In a plurality opinion concurring in the denial of rehearing en banc, Judges Hull, Anderson, Carnes & Pryor explained that the retroactivity requirement of Griffith v. Kentucky, 479 U.S. 314 (1987), which mandates that new Supreme Court cases apply to cases on direct appeal, did not trump the Court’s procedural default rules. The concurring opinion noted that a litigant is not precluded from raising an argument on appeal simply because a previous appeal has been decided that rejects the argument, since the litigant can pursue the issue en banc, or in the United States Supreme Court.
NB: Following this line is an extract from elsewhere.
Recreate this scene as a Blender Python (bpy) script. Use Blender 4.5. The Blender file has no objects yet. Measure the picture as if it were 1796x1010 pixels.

The concurring opinion further noted that its rule that it would not consider claims not raised in an initial brief was "well-established," and found no grounds from deviating from it.
Three judges dissented. Judges Tjoflat and Wilson wrote what is essentially a cert petition for those seeking to apply Blakely for the first time in pipeline appeals, explaining why the Eleventh Circuit's "well-established" position is neither that nor right, and the cases on which it relies -- U.S. v. Nealy and U.S. v. Ardley -- are contrary to the holding in Griffith. Under the Eleventh Circuit's interpretation, they argue, there is an unaccounted-for gap between pipeline appeals and closed cases, a gap that Griffith seemingly took pains to avoid. Judges Tjoflat and Wilson nicely identify a circuit split of authority -- Nealy, Ardley, and now Levy -- stand alone among the circuits, since all other circuits allow pipeline appellants to supplement initial arguments with intervening arguments and authority. They also worry about lawyers littering briefs with all kinds of "innovative" arguments, even though the issues have already been decided adversely by precedent, awaiting the next Apprendi, Blakely, etc. Judge Barkett dissented in a separate opinion in which she argues that neither Nealy nor Ardley apply, but that Griffith does. Those who have had supplemental briefs and supplemental authority rejected by the Eleventh have their cert petitions written for them in the dissenting opinions.